WRITTEN PROBLEM:
Quote every line below exactly and skip any picture.

INFORMATION SUPPLIED:
★ ★ ★ ★
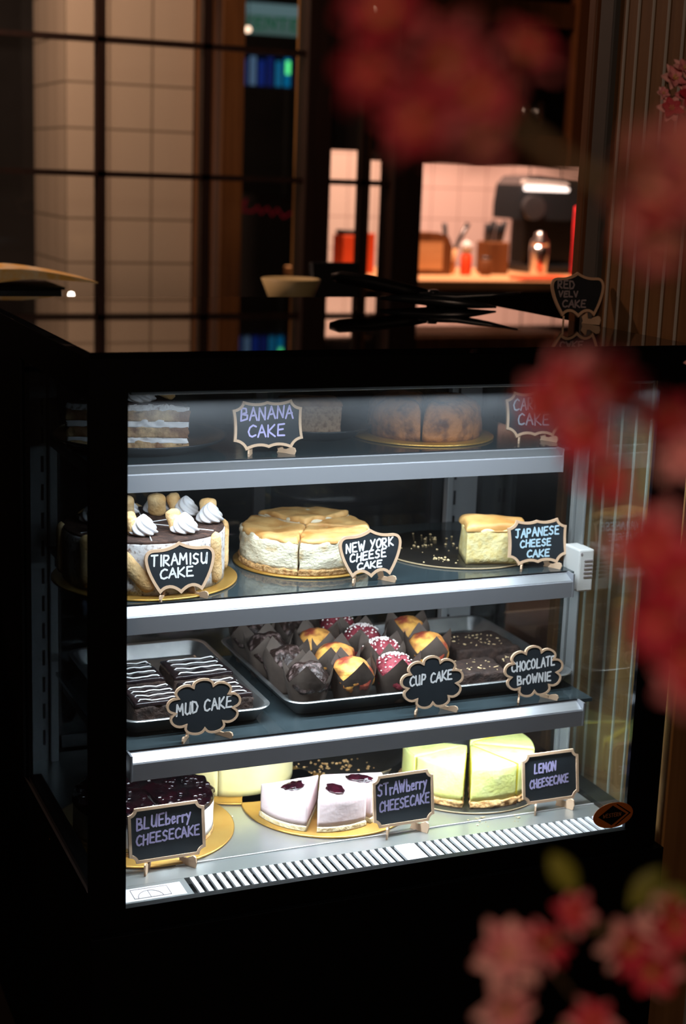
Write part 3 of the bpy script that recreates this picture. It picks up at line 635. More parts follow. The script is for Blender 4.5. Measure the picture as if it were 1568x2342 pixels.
cp('deck_edge', box(0.11, 0.862, 0.116, 0.1185, 0.4996, 0.5010), M['slat'])
cp('vent_trough', box(0.110, 0.862, 0.0181, 0.0739, 0.470, 0.476), M['slot'])
sl = []
x = 0.119
while x < 0.835:
    sl.append(box(x, x + 0.0072, 0.0185, 0.0738, 0.495, 0.4993)); x += 0.01425
sl.append(box(0.110, 0.862, 0.0181, 0.0205, 0.4765, 0.4992)); sl.append(box(0.835, 0.862, 0.0185, 0.0738, 0.495, 0.4993))
cp('vent_grille', join(*sl), M['slat'])
cp('vent_label', box(0.462, 0.490, 0.0186, 0.0745, 0.4995, 0.4999), M['white_paper'])
lab = cp('rating_label', box(0.006, 0.100, 0.024, 0.064, 0.4994, 0.4998), M['white_paper'])
arc = [(0.028 + 0.019 * math.cos(PI - PI * i / 10) + 0.019, 0.03 + 0.022 * math.sin(PI * i / 10), 0.5000) for i in range(11)]
cp('label_print', join(*[tube([a, b], 0.0007, 5) for a, b in zip(arc, arc[1:])], tube([(0.022, 0.03, 0.5), (0.078, 0.03, 0.5)], 0.0007, 5), tube([(0.022, 0.03, 0.5), (0.022, 0.059, 0.5)], 0.0006, 5), tube([(0.078, 0.03, 0.5), (0.078, 0.059, 0.5)], 0.0006, 5), tube([(0.022, 0.059, 0.5), (0.078, 0.059, 0.5)], 0.0006, 5), tube([(0.047, 0.03, 0.5), (0.047, 0.052, 0.5)], 0.0006, 5)), M['ink'])
# back: sliding glass doors in dark frames, slotted uprights
for (x0, x1, y) in ((0.03, 0.45, 0.648), (0.41, 0.80, 0.630)):
    d = cp('sliding_door', join(box(x0, x0 + 0.022, y, y + 0.012, 0.50, 1.26), box(x1 - 0.022, x1, y, y + 0.012, 0.50, 1.26), box(x0, x1, y, y + 0.012, 0.50, 0.525), box(x0, x1, y, y + 0.012, 1.235, 1.26)), M['door_dark'])
    cp('pane', box(x0 + 0.022, x1 - 0.022, y + 0.004, y + 0.008, 0.525, 1.235), M['glass_door'], parent=d)
for (x0, x1, r0, r1, sx) in ((-0.035, 0.018, 0.020, 0.034, 0.010), (0.806, 0.861, 0.791, 0.804, 0.812)):
    A_ = join(box(x0 if x0 > 0 else x0 + 0.001, x1, 0.600, 0.606, 0.4997, 1.26), box(r0, r1, 0.588, 0.606, 0.4997, 1.26, 0.002)); B_ = join(*[box(sx - 0.002, sx + 0.0025, 0.5985, 0.6002, z, z + 0.028) for z in [0.53 + 0.05 * k for k in range(14)]])
    u = cp('upright', join(A_, B_), M['grey_paint']); u.data.materials.append(M['slot'])
    for q in u.data.polygons[len(A_[1]):]: q.material_index = 1
cp('corner_filler', box(CX0 + 0.012, 0.03, 0.645, 0.66, 0.5, 1.26), M['black']); cp('corner_filler', box(0.80, 0.868, 0.645, 0.66, 0.5, 1.26), M['black'])
cp('side_rail', join(box(0.856, 0.8615, 0.205, 0.240, 0.4997, 1.26, 0.002), box(0.850, 0.856, 0.230, 0.240, 0.4997, 1.26, 0.001)), M['grey_dim'])
# control box with louvres beside the second shelf
th = cp('switch_box', box(0.832, 0.8615, 0.170, 0.222, 0.868, 0.942, 0.003), M['white_plastic'])
cp('louvre', join(*[box(0.842, 0.8585, 0.1685, 0.1699, 0.894 + 0.007 * k, 0.8965 + 0.007 * k) for k in range(5)]), M['ink'], parent=th)
cp('screw', mv(xf(lathe([(0, 0), (0.002, 0), (0.002, 0.001), (0, 0.0012)], 10), Matrix.Rotation(PI / 2, 4, 'X')), 0.836, 0.170, 0.935), M['ink'], parent=th)
# round orange sticker on the front glass
st = cp('sticker', xf(lathe([(0.0, 0), (1.0, 0), (1.0, 0.012), (0.0, 0.012)], 40), Matrix.Translation((0.826, 0.0036, 0.5315)) @ Matrix.Rotation(PI / 2, 4, 'X') @ Matrix.Diagonal((0.0385, 0.0225, 0.04, 1))), M['orange'])
D = lambda pts, y: extr_xz(pts, y, y + 0.0003)
cp('diamond', join(D([(0.797, 0.5315), (0.824, 0.549), (0.851, 0.5315), (0.824, 0.514)], 0.0028), D([(0.830, 0.5505), (0.833, 0.5505), (0.8605, 0.5315), (0.833, 0.5125), (0.830, 0.5125), (0.8565, 0.5315)], 0.0028)), M['black_gloss'], parent=st)
cp('lettering', mv(write([('WESTERN', 0.824, 0.529, 0.0065, 0.0, 0.036)], 0.04, 0.0, 0.0009), 0, 0.0026, 0), M['orange_d'], parent=st)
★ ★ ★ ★
FINISHED ANSWER:
Write part 3 of the bpy script that recreates this picture. It picks up at line 635. More parts follow. The script is for Blender 4.5. Measure the picture as if it were 1568x2342 pixels.
cp('deck_edge', box(0.11, 0.862, 0.116, 0.1185, 0.4996, 0.5010), M['slat'])
cp('vent_trough', box(0.110, 0.862, 0.0181, 0.0739, 0.470, 0.476), M['slot'])
sl = []
x = 0.119
while x < 0.835:
    sl.append(box(x, x + 0.0072, 0.0185, 0.0738, 0.495, 0.4993)); x += 0.01425
sl.append(box(0.110, 0.862, 0.0181, 0.0205, 0.4765, 0.4992)); sl.append(box(0.835, 0.862, 0.0185, 0.0738, 0.495, 0.4993))
cp('vent_grille', join(*sl), M['slat'])
cp('vent_label', box(0.462, 0.490, 0.0186, 0.0745, 0.4995, 0.4999), M['white_paper'])
lab = cp('rating_label', box(0.006, 0.100, 0.024, 0.064, 0.4994, 0.4998), M['white_paper'])
arc = [(0.028 + 0.019 * math.cos(PI - PI * i / 10) + 0.019, 0.03 + 0.022 * math.sin(PI * i / 10), 0.5000) for i in range(11)]
cp('label_print', join(*[tube([a, b], 0.0007, 5) for a, b in zip(arc, arc[1:])], tube([(0.022, 0.03, 0.5), (0.078, 0.03, 0.5)], 0.0007, 5), tube([(0.022, 0.03, 0.5), (0.022, 0.059, 0.5)], 0.0006, 5), tube([(0.078, 0.03, 0.5), (0.078, 0.059, 0.5)], 0.0006, 5), tube([(0.022, 0.059, 0.5), (0.078, 0.059, 0.5)], 0.0006, 5), tube([(0.047, 0.03, 0.5), (0.047, 0.052, 0.5)], 0.0006, 5)), M['ink'])
# back: sliding glass doors in dark frames, slotted uprights
for (x0, x1, y) in ((0.03, 0.45, 0.648), (0.41, 0.80, 0.630)):
    d = cp('sliding_door', join(box(x0, x0 + 0.022, y, y + 0.012, 0.50, 1.26), box(x1 - 0.022, x1, y, y + 0.012, 0.50, 1.26), box(x0, x1, y, y + 0.012, 0.50, 0.525), box(x0, x1, y, y + 0.012, 1.235, 1.26)), M['door_dark'])
    cp('pane', box(x0 + 0.022, x1 - 0.022, y + 0.004, y + 0.008, 0.525, 1.235), M['glass_door'], parent=d)
for (x0, x1, r0, r1, sx) in ((-0.035, 0.018, 0.020, 0.034, 0.010), (0.806, 0.861, 0.791, 0.804, 0.812)):
    A_ = join(box(x0 if x0 > 0 else x0 + 0.001, x1, 0.600, 0.606, 0.4997, 1.26), box(r0, r1, 0.588, 0.606, 0.4997, 1.26, 0.002)); B_ = join(*[box(sx - 0.002, sx + 0.0025, 0.5985, 0.6002, z, z + 0.028) for z in [0.53 + 0.05 * k for k in range(14)]])
    u = cp('upright', join(A_, B_), M['grey_paint']); u.data.materials.append(M['slot'])
    for q in u.data.polygons[len(A_[1]):]: q.material_index = 1
cp('corner_filler', box(CX0 + 0.012, 0.03, 0.645, 0.66, 0.5, 1.26), M['black']); cp('corner_filler', box(0.80, 0.868, 0.645, 0.66, 0.5, 1.26), M['black'])
cp('side_rail', join(box(0.856, 0.8615, 0.205, 0.240, 0.4997, 1.26, 0.002), box(0.850, 0.856, 0.230, 0.240, 0.4997, 1.26, 0.001)), M['grey_dim'])
# control box with louvres beside the second shelf
th = cp('switch_box', box(0.832, 0.8615, 0.170, 0.222, 0.868, 0.942, 0.003), M['white_plastic'])
cp('louvre', join(*[box(0.842, 0.8585, 0.1685, 0.1699, 0.894 + 0.007 * k, 0.8965 + 0.007 * k) for k in range(5)]), M['ink'], parent=th)
cp('screw', mv(xf(lathe([(0, 0), (0.002, 0), (0.002, 0.001), (0, 0.0012)], 10), Matrix.Rotation(PI / 2, 4, 'X')), 0.836, 0.170, 0.935), M['ink'], parent=th)
# round orange sticker on the front glass
st = cp('sticker', xf(lathe([(0.0, 0), (1.0, 0), (1.0, 0.012), (0.0, 0.012)], 40), Matrix.Translation((0.826, 0.0036, 0.5315)) @ Matrix.Rotation(PI / 2, 4, 'X') @ Matrix.Diagonal((0.0385, 0.0225, 0.04, 1))), M['orange'])
D = lambda pts, y: extr_xz(pts, y, y + 0.0003)
cp('diamond', join(D([(0.797, 0.5315), (0.824, 0.549), (0.851, 0.5315), (0.824, 0.514)], 0.0028), D([(0.830, 0.5505), (0.833, 0.5505), (0.8605, 0.5315), (0.833, 0.5125), (0.830, 0.5125), (0.8565, 0.5315)], 0.0028)), M['black_gloss'], parent=st)
cp('lettering', mv(write([('WESTERN', 0.824, 0.529, 0.0065, 0.0, 0.036)], 0.04, 0.0, 0.0009), 0, 0.0026, 0), M['orange_d'], parent=st)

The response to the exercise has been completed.